Jan 7, 2011 12:00 GMT  ·  By
Plasma sheaths can be used as relay antennas for communicating with spacecraft reentering Earth's atmosphere
   Plasma sheaths can be used as relay antennas for communicating with spacecraft reentering Earth's atmosphere

A group of Russian physicists announces the creation of a new communications method that ensures mission control can remain in constant contact with spacecraft reentering Earth's atmosphere. The way this is done is by making a giant radio receiver out of a plasma sheath.

The communications blackout problem affects spacecraft such as the American shuttles when they reenter Earth's atmosphere. For a few minutes, radio control with mission controllers is lost, due to interferences that form as the orbiters make their way through the upper layers of the atmosphere.

Similar issues affect hypersonic planes, which travel incredibly fast, and whose communications are also jammed in a way when they are traveling at full speed. Thanks to the new technique, it may become possible to keep in touch with such instruments at all times.

Generally, physicists explain, communications break down when things are traveling at speeds of between Mach 8 and 15. When this happens, molecules in the atmosphere are heated and broken apart by the hypersonic aircraft or spacecraft.

A plasma then forms around the moving object, enveloping it like a sheath, and preventing radio signals from passing through, Technology Review reports.

Over the years, solutions for fixing this problem have included mounting antennas on the nose of spacecraft, designing the entire thing around the communications system, or using different types of signals. None of these solutions is however optimal.

But now physicist Aleksandr Korotkevich, who is based at the Landau Institute for Theoretical Physics, in Moscow, proposes a new way of bypassing the communications blackout.

The Russian group, taking inspiration from judo wrestling, says that scientists should strive to use the plasma sheath in their favor, rather than try to defeat it. The team even provided a little walk-through on how a plasma antenna would work,

According to the laws of physics, electromagnetic waves (such as radio signals) are both reflected and absorbed by the plasma.

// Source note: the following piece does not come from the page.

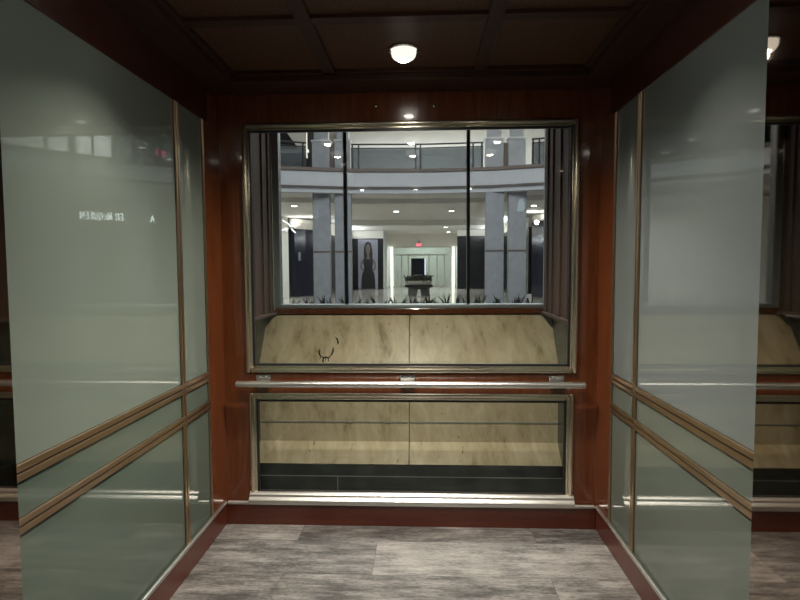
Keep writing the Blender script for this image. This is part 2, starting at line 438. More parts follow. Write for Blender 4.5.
# handrail
hy, hz = 3.235, 0.893
hr = thing('handrail', 'round brushed steel handrail between the two cab windows', 'handrail', (-0.09, hy, hz))
bm = bmesh.new(); add_tube(bm, [(-1.135, hy, hz), (-1.131, hy, hz), (0.954, hy, hz), (0.958, hy, hz)], [0.017, 0.021, 0.021, 0.017], 20); obj('rail', bm, 'rail_steel', hr, True)
for x in (-0.985, -0.095, 0.802):
    bm = bmesh.new(); add_box(bm, x-0.045, x+0.045, 3.288, 3.300, 0.862, 0.940, 0.004)
    pl = obj('mounting_plate', bm, 'chrome', hr)
    bm = bmesh.new(); add_tube(bm, [(x, 3.29, 0.875), (x, 3.268, 0.868), (x, 3.246, 0.872), (x, hy, 0.885)], 0.010, 12); obj('bracket_arm', bm, 'chrome', pl, True)
    bm = bmesh.new(); add_tube(bm, [(x+0.018, 3.289, 0.926), (x+0.018, 3.283, 0.926)], 0.006, 10); obj('bolt', bm, 'steel', pl)
    bm = bmesh.new(); add_tube(bm, [(x-0.018, 3.289, 0.926), (x-0.018, 3.283, 0.926)], 0.006, 10); obj('bolt', bm, 'steel', pl)
    bm = bmesh.new(); add_box(bm, x-0.04, x+0.04, hy-0.012, hy+0.02, 0.870, 0.876, 0.001); obj('rail_saddle', bm, 'black', hr)

# ------------------------------------------------------------------ coffered ceiling
ce = struct(box('ceiling', -1.40, 1.22, 0.75, 3.42, 2.75, 2.80, 'mahogany_dark'), 'dark coffered wooden cab ceiling')
bx0, bx1, by0, by1 = -1.075, 0.905, 1.31, 3.075
bm = bmesh.new()
add_box(bm, XL, bx0, YF, YB, ZC, 2.75, 0.004); add_box(bm, bx1, XR, YF, YB, ZC, 2.75, 0.004)
add_box(bm, bx0, bx1, by1, YB, ZC, 2.75, 0.004)
obj('border', bm, 'ceil_batten', ce)
cxs = [bx0, -0.515, 0.315, bx1]; cys = [by0, 1.74, 2.43, by1]
bm = bmesh.new()
for x in cxs[1:-1]: add_box(bm, x-0.033, x+0.033, by0, by1, 2.662, 2.75, 0.002)
for y in cys[1:-1]: add_box(bm, bx0, bx1, y-0.033, y+0.033, 2.6665, 2.75, 0.002)
for a, b, c, d in ((bx0, bx0+0.035, by0, by1), (bx1-0.035, bx1, by0, by1), (bx0, bx1, by0, by0+0.03), (bx0, bx1, by1-0.03, by1)): add_box(bm, a, b, c, d, 2.662, 2.75, 0.003)
obj('batten', bm, 'ceil_batten', ce)
for i in range(3):
    for j in range(3):
        bm = bmesh.new(); add_box(bm, cxs[i]+0.03, cxs[i+1]-0.03, cys[j]+0.03, cys[j+1]-0.03, 2.683, 2.74); obj('ceiling_panel', bm, 'ceil_panel', ce)

# recessed lamps of the cab
def downlight(x, y, label):
    e = thing('downlight', label, 'ceiling light', (x, y, 2.66), 'recessed round lamps in the cab ceiling')
    bm = bmesh.new(); add_lathe(bm, [(0.060, 2.684), (0.078, 2.684), (0.078, 2.676), (0.072, 2.671), (0.060, 2.674)], x, y, 36); obj('trim_ring', bm, 'chrome', e, True)
    bm = bmesh.new(); add_lathe(bm, [(0.034, 2.640), (0.033, 2.631), (0.026, 2.624), (0.014, 2.620), (0.003, 2.619)], x, y, 36); obj('lens', bm, 'lens', e, True)
    bm = bmesh.new(); add_lathe(bm, [(0.062, 2.682), (0.063, 2.664), (0.060, 2.649), (0.052, 2.637), (0.042, 2.631), (0.033, 2.630), (0.033, 2.637)], x, y, 36); obj('frosted_shade', bm, 'glare', e, True)  # glowing collar added round the lens to imitate its glare
    return e
CAB = [(-0.093, 2.79, 'round ceiling lamp shining nearest the back window'), (-0.80, 2.0, 'round ceiling lamp by the left wall'),
       (-0.093, 2.0, 'round ceiling lamp over the middle of the cab'), (0.62, 2.0, 'round ceiling lamp by the right wall'),
       (-0.80, 1.48, 'round ceiling lamp by the left wall, nearest the doorway'), (-0.093, 1.48, 'round ceiling lamp in the middle, nearest the doorway'), (0.62, 1.48, 'round ceiling lamp by the right wall, nearest the doorway')]
for x, y, l in CAB: downlight(x, y, l)

# ------------------------------------------------------------------ doorway and lobby behind the camera
wf = struct(box('wall_front', 0.78, 1.22, 0.75, YF, 0, 2.75, 'bronze_mirror'), 'dark mirror steel reveal right of the doorway')
wf2 = struct(box('wall_front.001', -1.40, -1.02, 0.75, YF, 0, 2.75, 'bronze_mirror'), 'dark mirror steel reveal left of the doorway')
struct(box('trim_1', -1.02, 0.78, 0.75, YF, 2.32, 2.75, 'mahogany_dark'))
struct(box('lobby_floor', -4, 4, -4, 0.70, -0.06, -0.002, 'mall_floor'))
struct(box('lobby_wall', -4, 4, -4.1, -4, 0, 3.0, 'lobby_wall'))
struct(box('lobby_ceiling', -4, 4, -4.1, 0.75, 2.9, 3.0, 'lobby_wall'))
bm = bmesh.new(); add_box(bm, -4, -1.40, 0.65, 0.75, 0, 2.9); struct(obj('lobby_wall', bm, 'lobby_wall'))
bm = bmesh.new(); add_box(bm, 1.22, 4, 0.65, 0.75, 0, 2.9); struct(obj('lobby_wall', bm, 'lobby_wall'))

# ------------------------------------------------------------------ hoistway enclosure behind the cab
GY = 4.40
TX0, TX1, SEAM = -1.258, 1.012, -0.108
prof = [(4.385, 1.222), (4.362, 1.218), (4.35, 1.20), (4.125, 0.885), (4.10, 0.83), (4.10, 0.265), (3.952, 0.142), (4.385, 0.142)]
for i, (xa, xb) in enumerate(((TX0, SEAM-0.003), (SEAM+0.003, TX1))):
    bm = bmesh.new(); add_prism(bm, prof, 'X', xa, xb)
    t = tag(obj('travertine_slab', bm, 'travertine'), ('beige travertine slab behind the windows, left of the seam', 'beige travertine slab behind the windows, right of the seam')[i], 'stone slab', 'travertine slabs of the shaft wall')
    t['kind'] = 'thing'
    bm = bmesh.new(); add_box(bm, xa+0.004, xb-0.004, 4.094, 4.104, 0.414, 0.423); obj('metal_strip', bm, 'joint', t)
    if i == 0:
        bm = bmesh.new()
        def on(x, z):  # a point on the sloping face
            k = (z-0.885)/(1.20-0.885); return (x, 4.125+k*0.225-0.002, z)
        for ch in ([(-0.800, 0.965), (-0.806, 0.945), (-0.798, 0.925), (-0.786, 0.915)], [(-0.786, 0.915), (-0.765, 0.905), (-0.748, 0.910), (-0.730, 0.902), (-0.712, 0.918)],
                   [(-0.712, 0.918), (-0.703, 0.935), (-0.698, 0.955), (-0.700, 0.978)], [(-0.765, 0.905), (-0.770, 0.885), (-0.762, 0.872)], [(-0.730, 0.902), (-0.722, 0.880)],
                   [(-0.748, 0.910), (-0.750, 0.885)], [(-0.786, 0.915), (-0.796, 0.895)], [(-0.688, 1.050), (-0.672, 1.035), (-0.664, 1.012), (-0.668, 0.998)]):
            P = [Vector(on(x, z)) for x, z in ch]; add_tube(bm, P, [0.003]+[0.007]*(len(P)-2)+[0.003], 6)
        obj('chipped_stain', bm, 'stain', t)
struct(box('trim_2', TX0, TX1, 3.952, 4.385, -0.40, 0.138, 'green_marble'), 'dark green stone plinth under the travertine')
bm = bmesh.new(); add_box(bm, TX0, TX1, 3.948, 3.953, 0.047, 0.052); add_box(bm, -0.64, -0.636, 3.948, 3.953, -0.2, 0.047)
obj('joint_line', bm, 'joint', bpy.data.objects['trim_2'])
struct(box('shaft_floor', -1.5, 1.3, 3.42, 4.4, -0.45, -0.40, 'black'))
for s, x0, x1, nm in ((-1, -1.36, TX0, 'wall_shaft_left'), (1, TX1, 1.12, 'wall_shaft_right')):
    w = struct(box(nm, x0, x1, 3.42, 4.385, -0.40, 1.20, 'green_marble'))
    xa, xb = (-1.36, -1.205) if s < 0 else (0.955, 1.12)
    bm = bmesh.new(); add_box(bm, xa, xb, 3.44, 4.36, 1.24, 3.2); w = struct(obj('wall_lining', bm, 'shaft_wood'))
    # upright battens on the wood lining
    bm = bmesh.new()
    f = xb if s < 0 else xa
    for k, yy in enumerate((3.62, 3.83, 4.06, 4.22)):
        a, b = sorted((f, f-s*0.012)); add_box(bm, a, b, yy, yy+0.045, 1.24, 3.2, 0.003)
    obj('upright_batten', bm, 'shaft_wood', w)
    bm = bmesh.new(); a, b = sorted((f-s*0.03, x1 if s > 0 else x0)); add_box(bm, a, b, 3.44, 4.36, 1.226, 1.247, 0.004); obj('ledge_cap', bm, 'shaft_wood', w)
struct(box('shaft_ceiling', -1.5, 1.3, 3.42, 4.46, 3.2, 3.25, 'roof'))

# outer glazing
og = thing('window_3', 'outer shaft glazing of three panes looking into the atrium', 'window', (-0.12, GY, 1.225), None, 'structure')
bm = bmesh.new(); add_box(bm, -1.205, 0.995, 4.34, 4.46, 1.226, 1.268, 0.004); obj('wooden_sill', bm, 'mahogany', og)
bm = bmesh.new(); add_box(bm, -1.205, 0.995, 4.345, 4.45, 1.269, 1.302, 0.008); obj('bottom_rail', bm, 'shaft_steel', og, True)
bm = bmesh.new(); add_box(bm, -1.205, 0.995, 4.37, 4.43, 3.10, 3.2); obj('top_rail', bm, 'shaft_steel', og)
for xa, xb in ((-1.205, -1.150), (0.965, 1.0)):
    bm = bmesh.new(); add_box(bm, xa, xb, 4.36, 4.44, 1.302, 3.1, 0.004); obj('jamb', bm, 'shaft_steel', og)
for x in (-0.618, 0.362):
    bm = bmesh.new(); add_box(bm, x-0.012, x+0.012, 4.378, 4.43, 1.302, 3.1, 0.004)
    m = obj('mullion', bm, 'mullion', og)
    bm = bmesh.new(); add_box(bm, x-0.017, x-0.011, 4.378, 4.385, 1.302, 3.1, 0.001); obj('glazing_bead', bm, 'shaft_steel', m)
for xa, xb in ((-1.150, -0.630), (-0.606, 0.350), (0.374, 0.965)):
    bm = bmesh.new(); add_box(bm, xa, xb, 4.395, 4.407, 1.302, 3.1); obj('window_pane', bm, 'outer_glass', og)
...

The signals gather at some point within the plasma, which in effect acts as an antenna. The issue is that, regularly, it cannot move beyond that point.

The solution Korotkevich proposes is zapping this particular plasma layer with radio signals from the spacecraft itself. These signals would get reflected and absorbed partially as well, and some of them will return to their point of origin.

But these signals will not be the original ones sent by the shuttle or spacecraft, but rather signals that have been modulated by the surface signals trapped in the middle of the plasma sheath.

This finding is bound to raise some interest, especially in astronomical and military circles. Ballistic missiles and hypersonic attack planes are not the type of assets you want to lose control over, especially when they might carry nuclear armament.